▶ _Your instructions_:
Of the lines in the data below, count the ones holding the string "this", and answer with that number only.
───── Material shown ─────
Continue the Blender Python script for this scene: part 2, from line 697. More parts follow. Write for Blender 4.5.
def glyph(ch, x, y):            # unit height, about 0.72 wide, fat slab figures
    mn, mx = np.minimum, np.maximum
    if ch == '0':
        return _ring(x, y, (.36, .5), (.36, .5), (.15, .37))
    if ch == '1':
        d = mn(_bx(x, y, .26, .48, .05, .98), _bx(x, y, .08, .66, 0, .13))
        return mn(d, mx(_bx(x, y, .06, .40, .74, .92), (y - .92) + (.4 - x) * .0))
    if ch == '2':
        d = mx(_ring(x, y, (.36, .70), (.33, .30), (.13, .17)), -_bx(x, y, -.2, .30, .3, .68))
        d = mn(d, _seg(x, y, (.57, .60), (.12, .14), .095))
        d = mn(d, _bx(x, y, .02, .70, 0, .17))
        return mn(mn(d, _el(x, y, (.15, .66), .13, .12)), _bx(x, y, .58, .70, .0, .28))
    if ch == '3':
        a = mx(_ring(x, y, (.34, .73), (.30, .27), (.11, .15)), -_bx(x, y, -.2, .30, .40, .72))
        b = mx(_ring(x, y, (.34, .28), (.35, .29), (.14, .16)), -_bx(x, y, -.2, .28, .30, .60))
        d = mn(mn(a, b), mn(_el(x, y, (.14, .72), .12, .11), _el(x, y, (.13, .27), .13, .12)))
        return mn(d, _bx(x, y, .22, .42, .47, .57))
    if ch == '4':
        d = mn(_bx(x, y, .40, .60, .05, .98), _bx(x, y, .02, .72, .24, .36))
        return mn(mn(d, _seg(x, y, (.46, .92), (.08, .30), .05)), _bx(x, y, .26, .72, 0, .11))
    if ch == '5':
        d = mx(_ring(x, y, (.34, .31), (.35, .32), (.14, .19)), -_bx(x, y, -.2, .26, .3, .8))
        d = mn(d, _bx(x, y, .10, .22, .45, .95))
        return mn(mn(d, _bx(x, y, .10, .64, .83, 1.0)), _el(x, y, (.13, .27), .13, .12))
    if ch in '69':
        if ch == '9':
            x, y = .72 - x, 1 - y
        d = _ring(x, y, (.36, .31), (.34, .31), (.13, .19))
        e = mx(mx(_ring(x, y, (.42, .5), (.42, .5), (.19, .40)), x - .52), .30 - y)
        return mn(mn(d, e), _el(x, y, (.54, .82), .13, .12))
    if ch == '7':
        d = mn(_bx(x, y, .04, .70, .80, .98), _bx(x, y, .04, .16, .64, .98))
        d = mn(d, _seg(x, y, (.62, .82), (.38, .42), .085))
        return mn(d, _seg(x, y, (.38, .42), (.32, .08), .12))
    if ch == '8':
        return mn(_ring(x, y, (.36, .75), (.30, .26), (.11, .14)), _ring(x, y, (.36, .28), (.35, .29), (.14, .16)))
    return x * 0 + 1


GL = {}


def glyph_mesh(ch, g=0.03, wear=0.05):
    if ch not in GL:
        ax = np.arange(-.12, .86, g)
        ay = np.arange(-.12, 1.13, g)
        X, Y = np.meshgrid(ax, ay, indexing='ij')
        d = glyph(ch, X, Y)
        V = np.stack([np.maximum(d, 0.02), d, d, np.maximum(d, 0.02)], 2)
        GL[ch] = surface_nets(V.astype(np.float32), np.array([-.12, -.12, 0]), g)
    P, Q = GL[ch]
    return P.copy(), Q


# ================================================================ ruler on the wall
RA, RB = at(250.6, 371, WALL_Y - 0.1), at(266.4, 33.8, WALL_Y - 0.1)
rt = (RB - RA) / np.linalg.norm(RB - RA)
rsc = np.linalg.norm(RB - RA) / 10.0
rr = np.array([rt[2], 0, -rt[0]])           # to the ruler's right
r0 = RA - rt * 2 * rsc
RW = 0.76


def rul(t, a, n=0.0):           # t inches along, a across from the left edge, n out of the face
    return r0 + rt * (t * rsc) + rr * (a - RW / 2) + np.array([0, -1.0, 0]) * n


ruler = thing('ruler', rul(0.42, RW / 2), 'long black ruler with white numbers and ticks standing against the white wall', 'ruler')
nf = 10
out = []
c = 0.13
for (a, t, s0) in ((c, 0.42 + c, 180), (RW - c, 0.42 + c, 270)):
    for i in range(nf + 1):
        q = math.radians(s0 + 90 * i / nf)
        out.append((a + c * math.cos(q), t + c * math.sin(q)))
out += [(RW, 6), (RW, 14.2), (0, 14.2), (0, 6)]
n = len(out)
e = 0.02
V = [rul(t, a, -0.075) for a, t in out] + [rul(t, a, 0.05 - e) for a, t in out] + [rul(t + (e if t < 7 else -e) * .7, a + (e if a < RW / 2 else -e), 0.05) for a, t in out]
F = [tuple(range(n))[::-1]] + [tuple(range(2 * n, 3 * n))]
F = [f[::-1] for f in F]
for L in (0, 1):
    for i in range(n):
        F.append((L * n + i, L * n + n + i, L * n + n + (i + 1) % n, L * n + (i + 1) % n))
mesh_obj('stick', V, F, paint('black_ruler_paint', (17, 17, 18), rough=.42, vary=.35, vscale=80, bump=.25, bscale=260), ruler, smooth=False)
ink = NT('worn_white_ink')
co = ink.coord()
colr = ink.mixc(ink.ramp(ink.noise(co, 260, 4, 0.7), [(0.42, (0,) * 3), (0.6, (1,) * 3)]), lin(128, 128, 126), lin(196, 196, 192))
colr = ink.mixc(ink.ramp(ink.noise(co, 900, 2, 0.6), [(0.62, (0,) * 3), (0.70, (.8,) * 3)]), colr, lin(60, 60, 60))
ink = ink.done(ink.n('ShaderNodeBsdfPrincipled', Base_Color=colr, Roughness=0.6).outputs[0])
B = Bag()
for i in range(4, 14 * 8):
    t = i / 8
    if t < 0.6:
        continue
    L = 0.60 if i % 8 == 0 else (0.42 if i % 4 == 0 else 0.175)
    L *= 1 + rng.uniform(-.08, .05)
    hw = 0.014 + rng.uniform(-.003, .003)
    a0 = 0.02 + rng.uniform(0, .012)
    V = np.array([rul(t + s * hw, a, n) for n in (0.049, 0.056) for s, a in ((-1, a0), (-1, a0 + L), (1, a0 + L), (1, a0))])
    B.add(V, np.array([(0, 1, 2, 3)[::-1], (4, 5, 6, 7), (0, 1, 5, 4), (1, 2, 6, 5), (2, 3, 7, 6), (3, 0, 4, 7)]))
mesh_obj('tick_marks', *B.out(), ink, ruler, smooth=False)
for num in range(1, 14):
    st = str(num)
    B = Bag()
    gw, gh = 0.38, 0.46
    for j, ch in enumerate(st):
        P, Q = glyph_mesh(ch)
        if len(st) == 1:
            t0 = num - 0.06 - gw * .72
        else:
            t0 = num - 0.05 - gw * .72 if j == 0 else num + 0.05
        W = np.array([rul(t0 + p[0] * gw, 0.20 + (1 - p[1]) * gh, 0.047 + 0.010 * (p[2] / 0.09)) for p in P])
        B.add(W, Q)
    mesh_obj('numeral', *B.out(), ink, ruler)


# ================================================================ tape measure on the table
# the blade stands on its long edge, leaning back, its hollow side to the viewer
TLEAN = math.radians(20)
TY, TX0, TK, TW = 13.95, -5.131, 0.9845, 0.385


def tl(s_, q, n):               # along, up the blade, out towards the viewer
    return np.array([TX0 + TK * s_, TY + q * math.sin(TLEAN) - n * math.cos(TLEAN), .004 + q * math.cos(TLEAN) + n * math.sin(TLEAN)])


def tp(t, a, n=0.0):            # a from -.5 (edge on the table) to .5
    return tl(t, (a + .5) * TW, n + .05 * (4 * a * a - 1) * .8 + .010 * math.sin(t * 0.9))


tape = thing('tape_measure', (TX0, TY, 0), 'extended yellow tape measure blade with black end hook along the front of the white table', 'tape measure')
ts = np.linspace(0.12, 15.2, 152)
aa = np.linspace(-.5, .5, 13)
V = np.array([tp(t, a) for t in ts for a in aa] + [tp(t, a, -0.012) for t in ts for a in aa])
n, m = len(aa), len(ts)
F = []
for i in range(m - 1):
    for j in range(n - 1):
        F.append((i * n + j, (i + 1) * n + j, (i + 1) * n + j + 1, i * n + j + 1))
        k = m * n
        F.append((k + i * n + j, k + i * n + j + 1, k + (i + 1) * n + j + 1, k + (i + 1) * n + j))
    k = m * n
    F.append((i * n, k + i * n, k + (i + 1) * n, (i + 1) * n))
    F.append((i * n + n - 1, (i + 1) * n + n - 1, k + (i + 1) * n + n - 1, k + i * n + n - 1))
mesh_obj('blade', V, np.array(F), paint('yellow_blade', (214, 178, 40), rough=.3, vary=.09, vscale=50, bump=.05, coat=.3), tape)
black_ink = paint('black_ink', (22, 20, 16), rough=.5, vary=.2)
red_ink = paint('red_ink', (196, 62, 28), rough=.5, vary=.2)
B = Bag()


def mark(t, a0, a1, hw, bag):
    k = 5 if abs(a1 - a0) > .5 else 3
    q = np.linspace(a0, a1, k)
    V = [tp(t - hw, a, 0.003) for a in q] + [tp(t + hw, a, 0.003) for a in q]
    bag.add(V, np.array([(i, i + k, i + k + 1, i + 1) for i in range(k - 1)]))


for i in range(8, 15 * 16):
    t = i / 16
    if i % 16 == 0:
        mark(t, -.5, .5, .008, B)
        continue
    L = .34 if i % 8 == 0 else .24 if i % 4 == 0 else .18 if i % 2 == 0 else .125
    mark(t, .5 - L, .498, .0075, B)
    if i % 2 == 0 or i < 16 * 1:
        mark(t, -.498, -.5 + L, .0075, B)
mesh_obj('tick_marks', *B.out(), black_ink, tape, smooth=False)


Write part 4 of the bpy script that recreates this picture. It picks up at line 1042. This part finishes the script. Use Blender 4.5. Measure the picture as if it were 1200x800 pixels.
─────
▶ _Solution to the exercise_:
2